* Information provided *
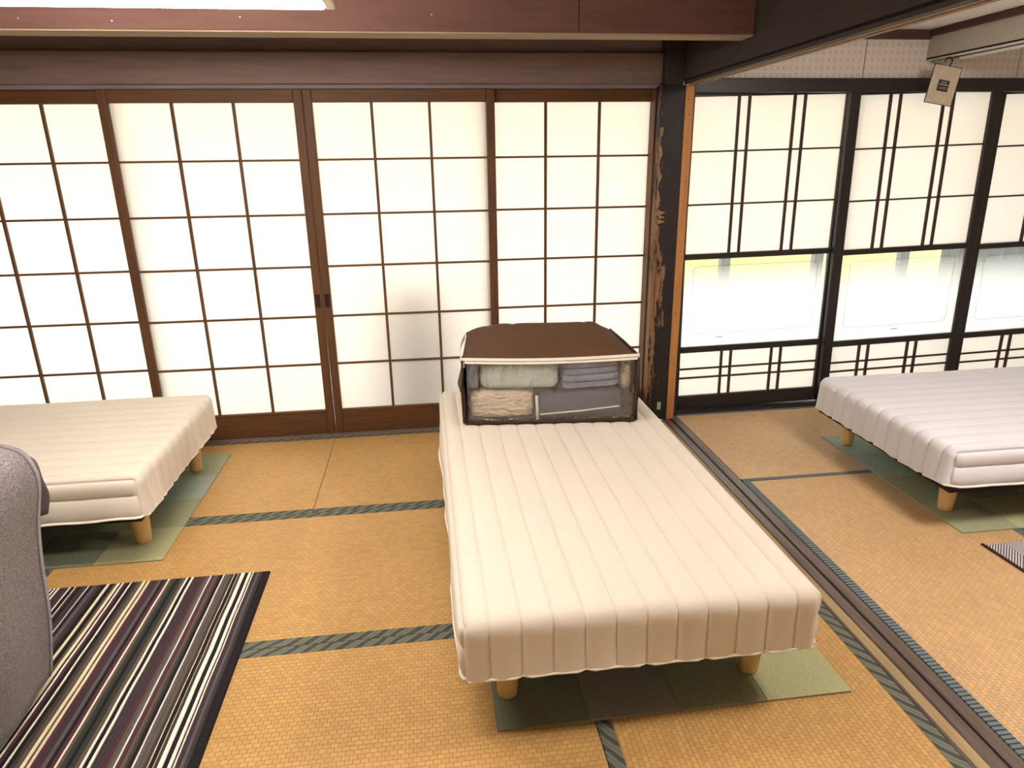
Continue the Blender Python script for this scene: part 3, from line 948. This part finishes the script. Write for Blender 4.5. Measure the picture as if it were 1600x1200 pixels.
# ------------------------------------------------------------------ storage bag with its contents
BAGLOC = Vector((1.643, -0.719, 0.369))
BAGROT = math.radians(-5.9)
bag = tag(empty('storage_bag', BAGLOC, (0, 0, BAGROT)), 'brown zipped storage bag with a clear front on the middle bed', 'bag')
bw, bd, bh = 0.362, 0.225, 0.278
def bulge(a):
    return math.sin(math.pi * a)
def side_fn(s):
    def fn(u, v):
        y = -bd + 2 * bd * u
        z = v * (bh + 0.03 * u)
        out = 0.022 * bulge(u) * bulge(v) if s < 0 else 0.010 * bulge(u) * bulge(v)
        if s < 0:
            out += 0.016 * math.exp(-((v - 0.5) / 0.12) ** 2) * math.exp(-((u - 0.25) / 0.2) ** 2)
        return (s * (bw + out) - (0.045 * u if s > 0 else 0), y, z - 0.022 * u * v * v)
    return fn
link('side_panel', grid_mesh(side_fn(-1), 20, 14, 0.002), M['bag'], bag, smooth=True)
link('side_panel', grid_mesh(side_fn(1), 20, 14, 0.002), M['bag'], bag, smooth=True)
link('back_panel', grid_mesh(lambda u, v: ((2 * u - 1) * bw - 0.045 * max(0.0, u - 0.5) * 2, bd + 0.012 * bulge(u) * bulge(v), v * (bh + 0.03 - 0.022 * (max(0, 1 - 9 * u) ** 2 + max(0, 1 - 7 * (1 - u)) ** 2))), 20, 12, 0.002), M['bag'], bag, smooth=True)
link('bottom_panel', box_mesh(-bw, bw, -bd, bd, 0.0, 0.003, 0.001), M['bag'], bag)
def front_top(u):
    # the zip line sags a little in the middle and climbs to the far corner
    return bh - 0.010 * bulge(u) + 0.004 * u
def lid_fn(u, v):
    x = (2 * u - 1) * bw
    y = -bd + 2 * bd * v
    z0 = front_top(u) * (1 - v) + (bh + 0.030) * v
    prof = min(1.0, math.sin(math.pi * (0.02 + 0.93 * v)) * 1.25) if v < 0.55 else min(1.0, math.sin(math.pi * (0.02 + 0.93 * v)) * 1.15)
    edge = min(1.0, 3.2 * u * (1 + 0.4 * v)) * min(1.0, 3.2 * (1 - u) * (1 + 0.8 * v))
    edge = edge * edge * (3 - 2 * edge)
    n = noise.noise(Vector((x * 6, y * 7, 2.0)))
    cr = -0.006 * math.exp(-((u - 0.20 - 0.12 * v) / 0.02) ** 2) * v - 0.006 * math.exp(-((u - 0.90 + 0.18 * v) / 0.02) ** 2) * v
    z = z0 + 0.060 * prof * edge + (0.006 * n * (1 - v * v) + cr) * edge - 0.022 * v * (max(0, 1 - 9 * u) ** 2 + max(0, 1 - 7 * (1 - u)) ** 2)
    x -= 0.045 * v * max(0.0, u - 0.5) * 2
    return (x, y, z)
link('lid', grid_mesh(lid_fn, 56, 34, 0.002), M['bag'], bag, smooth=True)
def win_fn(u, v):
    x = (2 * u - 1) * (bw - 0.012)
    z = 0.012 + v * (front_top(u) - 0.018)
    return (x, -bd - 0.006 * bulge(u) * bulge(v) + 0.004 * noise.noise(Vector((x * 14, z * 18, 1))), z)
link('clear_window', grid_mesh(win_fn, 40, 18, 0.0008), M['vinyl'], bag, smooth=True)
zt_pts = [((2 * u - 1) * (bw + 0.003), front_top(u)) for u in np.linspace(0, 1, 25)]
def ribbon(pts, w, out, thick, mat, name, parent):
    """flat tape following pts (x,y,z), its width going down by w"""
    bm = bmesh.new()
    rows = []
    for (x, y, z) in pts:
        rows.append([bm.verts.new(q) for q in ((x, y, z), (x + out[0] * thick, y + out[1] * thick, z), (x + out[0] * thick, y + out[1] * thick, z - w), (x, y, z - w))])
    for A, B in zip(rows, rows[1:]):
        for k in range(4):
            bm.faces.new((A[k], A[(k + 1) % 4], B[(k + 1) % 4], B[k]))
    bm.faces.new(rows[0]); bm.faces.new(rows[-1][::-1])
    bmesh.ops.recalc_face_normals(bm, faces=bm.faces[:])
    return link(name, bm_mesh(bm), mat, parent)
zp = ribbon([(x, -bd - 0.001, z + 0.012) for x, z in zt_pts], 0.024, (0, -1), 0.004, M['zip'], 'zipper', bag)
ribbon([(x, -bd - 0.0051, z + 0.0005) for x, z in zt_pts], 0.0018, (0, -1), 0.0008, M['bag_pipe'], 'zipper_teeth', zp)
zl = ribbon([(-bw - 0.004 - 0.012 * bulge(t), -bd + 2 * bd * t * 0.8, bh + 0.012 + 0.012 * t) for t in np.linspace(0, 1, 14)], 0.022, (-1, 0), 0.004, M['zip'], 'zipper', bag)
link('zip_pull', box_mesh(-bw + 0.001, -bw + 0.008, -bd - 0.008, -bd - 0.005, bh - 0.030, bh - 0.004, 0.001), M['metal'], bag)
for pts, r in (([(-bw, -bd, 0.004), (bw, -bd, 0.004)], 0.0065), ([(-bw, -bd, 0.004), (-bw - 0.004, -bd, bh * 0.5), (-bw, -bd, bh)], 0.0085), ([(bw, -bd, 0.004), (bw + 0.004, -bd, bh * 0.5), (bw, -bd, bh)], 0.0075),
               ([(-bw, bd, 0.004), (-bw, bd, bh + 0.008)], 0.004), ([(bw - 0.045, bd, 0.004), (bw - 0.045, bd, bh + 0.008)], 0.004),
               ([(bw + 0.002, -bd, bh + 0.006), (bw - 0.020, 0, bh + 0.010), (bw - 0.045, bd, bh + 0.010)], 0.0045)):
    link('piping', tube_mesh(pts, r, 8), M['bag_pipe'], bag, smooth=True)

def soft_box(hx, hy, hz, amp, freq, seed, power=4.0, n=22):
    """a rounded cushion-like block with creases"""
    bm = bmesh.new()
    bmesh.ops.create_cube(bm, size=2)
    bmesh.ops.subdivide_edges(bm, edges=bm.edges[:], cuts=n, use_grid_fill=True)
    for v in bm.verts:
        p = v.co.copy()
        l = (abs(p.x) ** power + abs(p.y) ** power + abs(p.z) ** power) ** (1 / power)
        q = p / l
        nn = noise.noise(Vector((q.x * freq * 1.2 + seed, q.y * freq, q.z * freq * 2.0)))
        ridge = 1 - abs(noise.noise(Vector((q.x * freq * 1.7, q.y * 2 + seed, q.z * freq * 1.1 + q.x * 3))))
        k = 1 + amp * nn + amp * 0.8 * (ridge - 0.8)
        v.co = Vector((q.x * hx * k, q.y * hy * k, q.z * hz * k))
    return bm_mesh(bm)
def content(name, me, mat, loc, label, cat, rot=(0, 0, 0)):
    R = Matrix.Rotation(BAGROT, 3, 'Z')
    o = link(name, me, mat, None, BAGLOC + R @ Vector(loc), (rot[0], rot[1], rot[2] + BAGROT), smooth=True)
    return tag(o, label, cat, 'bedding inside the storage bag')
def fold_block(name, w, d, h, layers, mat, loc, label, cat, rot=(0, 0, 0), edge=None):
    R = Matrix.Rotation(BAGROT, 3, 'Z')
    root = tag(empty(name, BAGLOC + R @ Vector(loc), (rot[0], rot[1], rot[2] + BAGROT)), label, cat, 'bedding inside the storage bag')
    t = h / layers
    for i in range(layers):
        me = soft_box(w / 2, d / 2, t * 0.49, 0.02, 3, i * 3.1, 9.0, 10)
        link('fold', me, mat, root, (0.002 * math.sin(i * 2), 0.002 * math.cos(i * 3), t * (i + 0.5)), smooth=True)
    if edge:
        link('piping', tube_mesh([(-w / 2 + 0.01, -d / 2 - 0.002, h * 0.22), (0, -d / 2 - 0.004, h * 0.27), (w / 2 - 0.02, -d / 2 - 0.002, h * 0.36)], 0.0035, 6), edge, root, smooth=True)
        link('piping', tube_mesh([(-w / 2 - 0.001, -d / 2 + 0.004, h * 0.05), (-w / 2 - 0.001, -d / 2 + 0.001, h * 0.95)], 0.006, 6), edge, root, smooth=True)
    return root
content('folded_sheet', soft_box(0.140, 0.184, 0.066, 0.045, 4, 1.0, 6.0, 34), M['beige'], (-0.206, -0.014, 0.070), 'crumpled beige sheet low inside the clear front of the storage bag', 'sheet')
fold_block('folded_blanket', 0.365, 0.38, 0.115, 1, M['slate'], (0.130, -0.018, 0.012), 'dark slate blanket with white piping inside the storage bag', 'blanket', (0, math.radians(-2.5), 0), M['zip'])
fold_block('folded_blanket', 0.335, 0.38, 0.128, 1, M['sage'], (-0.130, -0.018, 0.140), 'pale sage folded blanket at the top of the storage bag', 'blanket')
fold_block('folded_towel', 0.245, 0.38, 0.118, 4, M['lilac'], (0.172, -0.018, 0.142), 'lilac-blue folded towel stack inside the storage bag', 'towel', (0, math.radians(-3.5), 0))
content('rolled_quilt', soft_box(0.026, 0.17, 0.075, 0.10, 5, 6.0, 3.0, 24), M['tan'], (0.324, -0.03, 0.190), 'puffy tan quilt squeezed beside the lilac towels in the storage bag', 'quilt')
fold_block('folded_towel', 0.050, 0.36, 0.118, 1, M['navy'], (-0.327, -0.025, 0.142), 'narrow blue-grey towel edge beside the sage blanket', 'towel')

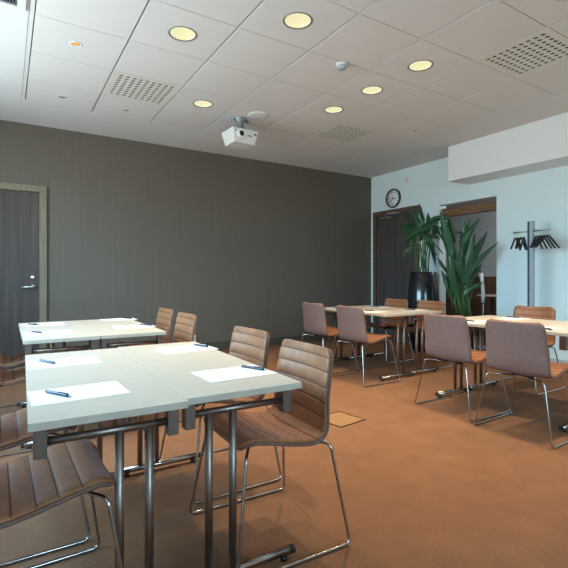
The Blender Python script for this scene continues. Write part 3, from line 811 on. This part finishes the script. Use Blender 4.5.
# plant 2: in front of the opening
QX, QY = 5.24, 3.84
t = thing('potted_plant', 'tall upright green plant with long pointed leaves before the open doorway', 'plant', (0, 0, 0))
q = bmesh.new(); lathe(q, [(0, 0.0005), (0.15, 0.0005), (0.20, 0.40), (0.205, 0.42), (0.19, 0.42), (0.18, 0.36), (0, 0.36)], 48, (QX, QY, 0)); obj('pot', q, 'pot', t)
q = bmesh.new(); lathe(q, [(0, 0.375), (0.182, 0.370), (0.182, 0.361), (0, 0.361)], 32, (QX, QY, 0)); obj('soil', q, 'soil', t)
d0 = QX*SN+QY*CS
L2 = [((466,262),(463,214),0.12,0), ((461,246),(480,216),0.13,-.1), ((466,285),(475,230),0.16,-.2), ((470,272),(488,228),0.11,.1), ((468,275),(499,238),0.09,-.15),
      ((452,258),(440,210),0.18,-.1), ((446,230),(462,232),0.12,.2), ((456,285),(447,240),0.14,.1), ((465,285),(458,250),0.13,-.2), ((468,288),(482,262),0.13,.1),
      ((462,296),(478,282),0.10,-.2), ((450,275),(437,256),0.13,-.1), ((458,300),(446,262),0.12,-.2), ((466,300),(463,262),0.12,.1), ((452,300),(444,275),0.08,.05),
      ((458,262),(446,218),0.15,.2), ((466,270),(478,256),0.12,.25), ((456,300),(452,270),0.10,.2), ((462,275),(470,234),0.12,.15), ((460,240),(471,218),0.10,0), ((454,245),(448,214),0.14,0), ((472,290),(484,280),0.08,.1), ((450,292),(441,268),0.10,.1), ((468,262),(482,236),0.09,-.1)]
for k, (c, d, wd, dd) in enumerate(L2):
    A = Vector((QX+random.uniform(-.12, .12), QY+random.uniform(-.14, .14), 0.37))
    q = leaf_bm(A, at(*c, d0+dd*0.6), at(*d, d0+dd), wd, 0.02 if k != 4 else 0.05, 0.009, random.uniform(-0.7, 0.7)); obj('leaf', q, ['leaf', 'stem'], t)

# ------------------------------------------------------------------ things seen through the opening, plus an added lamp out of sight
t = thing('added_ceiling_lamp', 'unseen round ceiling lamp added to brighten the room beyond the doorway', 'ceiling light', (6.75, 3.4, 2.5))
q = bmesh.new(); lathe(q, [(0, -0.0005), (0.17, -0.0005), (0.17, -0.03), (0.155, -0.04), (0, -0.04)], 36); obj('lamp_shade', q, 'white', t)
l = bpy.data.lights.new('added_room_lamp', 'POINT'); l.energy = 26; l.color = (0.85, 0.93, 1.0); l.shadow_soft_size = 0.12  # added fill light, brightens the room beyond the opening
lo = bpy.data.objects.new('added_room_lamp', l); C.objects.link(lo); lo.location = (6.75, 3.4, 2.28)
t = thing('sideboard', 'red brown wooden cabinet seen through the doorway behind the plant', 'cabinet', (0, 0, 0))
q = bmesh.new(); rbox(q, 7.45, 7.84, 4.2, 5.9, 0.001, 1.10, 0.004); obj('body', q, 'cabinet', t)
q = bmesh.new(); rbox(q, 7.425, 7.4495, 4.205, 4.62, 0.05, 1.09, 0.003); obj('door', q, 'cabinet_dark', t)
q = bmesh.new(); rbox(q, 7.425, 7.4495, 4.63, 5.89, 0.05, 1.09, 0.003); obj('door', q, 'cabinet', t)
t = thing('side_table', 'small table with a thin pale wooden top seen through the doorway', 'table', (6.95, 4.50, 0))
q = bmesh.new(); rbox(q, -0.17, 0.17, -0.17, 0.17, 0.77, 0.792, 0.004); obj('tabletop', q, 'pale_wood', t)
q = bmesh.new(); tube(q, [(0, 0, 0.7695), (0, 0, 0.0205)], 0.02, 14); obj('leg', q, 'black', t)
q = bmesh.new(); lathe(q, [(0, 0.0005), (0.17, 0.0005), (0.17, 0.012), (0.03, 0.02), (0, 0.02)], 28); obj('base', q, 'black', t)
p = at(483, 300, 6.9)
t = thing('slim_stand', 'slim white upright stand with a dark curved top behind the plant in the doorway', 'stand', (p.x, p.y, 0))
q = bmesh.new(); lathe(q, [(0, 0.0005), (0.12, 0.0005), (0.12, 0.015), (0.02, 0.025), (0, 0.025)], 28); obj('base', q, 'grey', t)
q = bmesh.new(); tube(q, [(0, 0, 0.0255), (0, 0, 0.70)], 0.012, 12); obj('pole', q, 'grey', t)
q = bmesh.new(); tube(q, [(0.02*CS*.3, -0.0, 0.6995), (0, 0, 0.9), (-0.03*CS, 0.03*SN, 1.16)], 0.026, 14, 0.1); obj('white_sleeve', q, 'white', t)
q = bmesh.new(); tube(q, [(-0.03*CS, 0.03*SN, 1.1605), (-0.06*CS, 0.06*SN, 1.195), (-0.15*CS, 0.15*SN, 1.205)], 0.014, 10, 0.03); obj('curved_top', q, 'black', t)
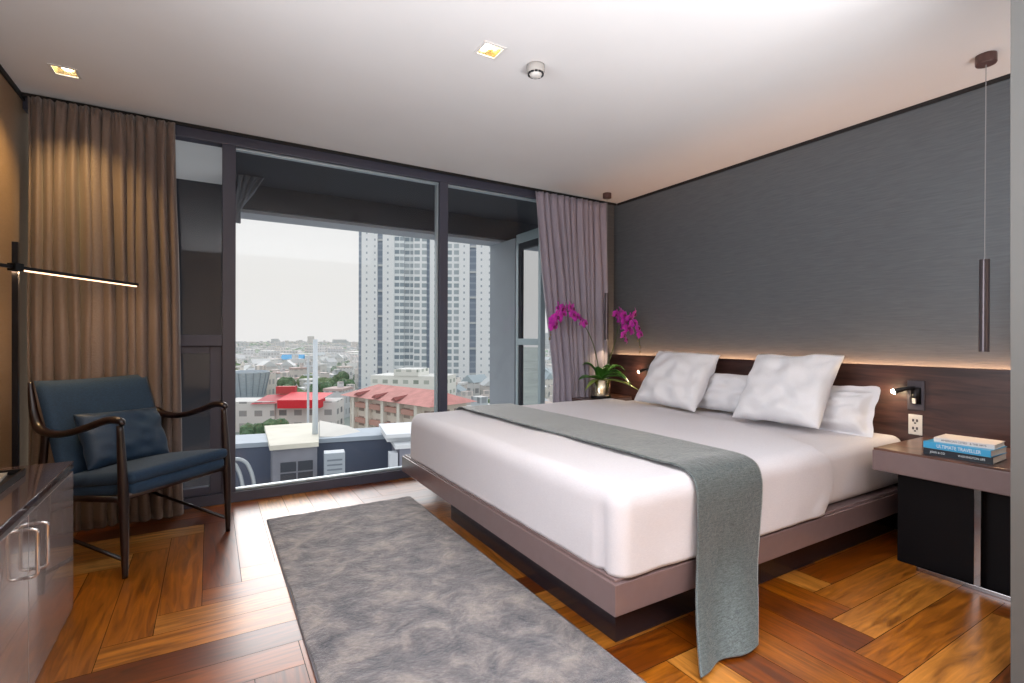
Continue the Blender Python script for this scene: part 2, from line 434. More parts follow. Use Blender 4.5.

* Directions for this task *
From the records above, extract exactly and only the lines that begin at the line with "The Blender Python script for this scene continues." and stop after the line with "q = leaf_bm(A, at(*c, d0+dd*0.6), at(*d, d0+dd), wd, 0.02".

* Task answer *
The Blender Python script for this scene continues. Write part 3, from line 811 on. This part finishes the script. Use Blender 4.5.
# plant 2: in front of the opening
QX, QY = 5.24, 3.84
t = thing('potted_plant', 'tall upright green plant with long pointed leaves before the open doorway', 'plant', (0, 0, 0))
q = bmesh.new(); lathe(q, [(0, 0.0005), (0.15, 0.0005), (0.20, 0.40), (0.205, 0.42), (0.19, 0.42), (0.18, 0.36), (0, 0.36)], 48, (QX, QY, 0)); obj('pot', q, 'pot', t)
q = bmesh.new(); lathe(q, [(0, 0.375), (0.182, 0.370), (0.182, 0.361), (0, 0.361)], 32, (QX, QY, 0)); obj('soil', q, 'soil', t)
d0 = QX*SN+QY*CS
L2 = [((466,262),(463,214),0.12,0), ((461,246),(480,216),0.13,-.1), ((466,285),(475,230),0.16,-.2), ((470,272),(488,228),0.11,.1), ((468,275),(499,238),0.09,-.15),
      ((452,258),(440,210),0.18,-.1), ((446,230),(462,232),0.12,.2), ((456,285),(447,240),0.14,.1), ((465,285),(458,250),0.13,-.2), ((468,288),(482,262),0.13,.1),
      ((462,296),(478,282),0.10,-.2), ((450,275),(437,256),0.13,-.1), ((458,300),(446,262),0.12,-.2), ((466,300),(463,262),0.12,.1), ((452,300),(444,275),0.08,.05),
      ((458,262),(446,218),0.15,.2), ((466,270),(478,256),0.12,.25), ((456,300),(452,270),0.10,.2), ((462,275),(470,234),0.12,.15), ((460,240),(471,218),0.10,0), ((454,245),(448,214),0.14,0), ((472,290),(484,280),0.08,.1), ((450,292),(441,268),0.10,.1), ((468,262),(482,236),0.09,-.1)]
for k, (c, d, wd, dd) in enumerate(L2):
    A = Vector((QX+random.uniform(-.12, .12), QY+random.uniform(-.14, .14), 0.37))
    q = leaf_bm(A, at(*c, d0+dd*0.6), at(*d, d0+dd), wd, 0.02 if k != 4 else 0.05, 0.009, random.uniform(-0.7, 0.7)); obj('leaf', q, ['leaf', 'stem'], t)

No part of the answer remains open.